2 years and 3+ months. I started on the Wellbutrin route, but had to quit that after 2 weeks when I had to go on IV steroids for another problem. Though I stopped taking the Wellbutrin, I stayed off the cigs too. I had a thread on here about that time bitching that the Wellbutrin wasn’t working much anyway.
Between quitting and the steroids, I gained 40 lbs in about 2-3 weeks. Still haven’t been able to lose it.
My smoking history:
0 to 18 = no smoking.
18 to 32 = smoking.
32 to 44 = no smoking.
44 to 53 = smoking.
53 to 63 (today) = no smoking.
I made any number of attempts over the course of ten years.
It finally took a little more than two years ago.

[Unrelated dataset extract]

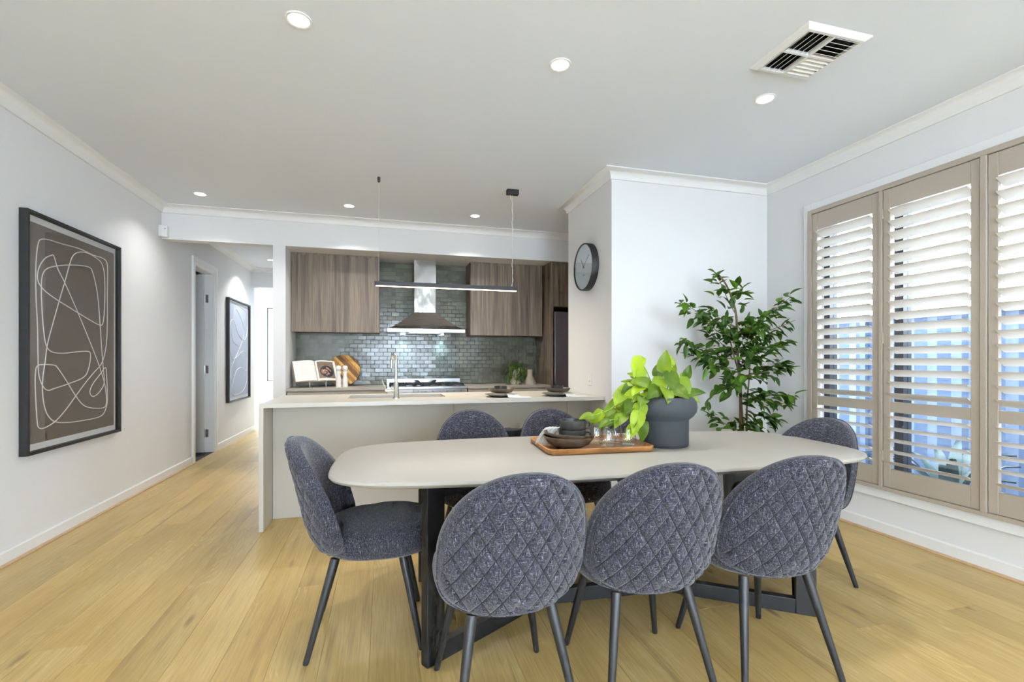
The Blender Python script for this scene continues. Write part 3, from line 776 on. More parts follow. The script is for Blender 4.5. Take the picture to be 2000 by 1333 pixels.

Haven’t had a cigarette since May of 2004.
Don’t give up. It’s entirely possible that you’ll make a number of attempts before you finally succeed. But you really do need to get yourself psyched up about it, first. You need to make a definite commitment. I urge you to make the commitment.
(And don’t beat yourself up when you fall off the wagon. Just keep trying.)
10:00 pm on May 24, 2001 is when I had my last cigarette. I was a pack-a-day Marlboro Red smoker.
I used the patch and it helped a TON! And yes I got weird dreams too. I didn’t do the full patch routine, after about 4 weeks I knew I was done smoking, so I gave the rest of my patches to a friend.
I did gain about 15lbs, and I didn’t go to the bar for that 4 weeks. When I did eventually walk back into the bar I asked the bartender for a straw and I cut it to cigarette length. When I craved a cigarette I’d stick that straw in my mouth and chew on it for a while, it probably looked silly , but it helped!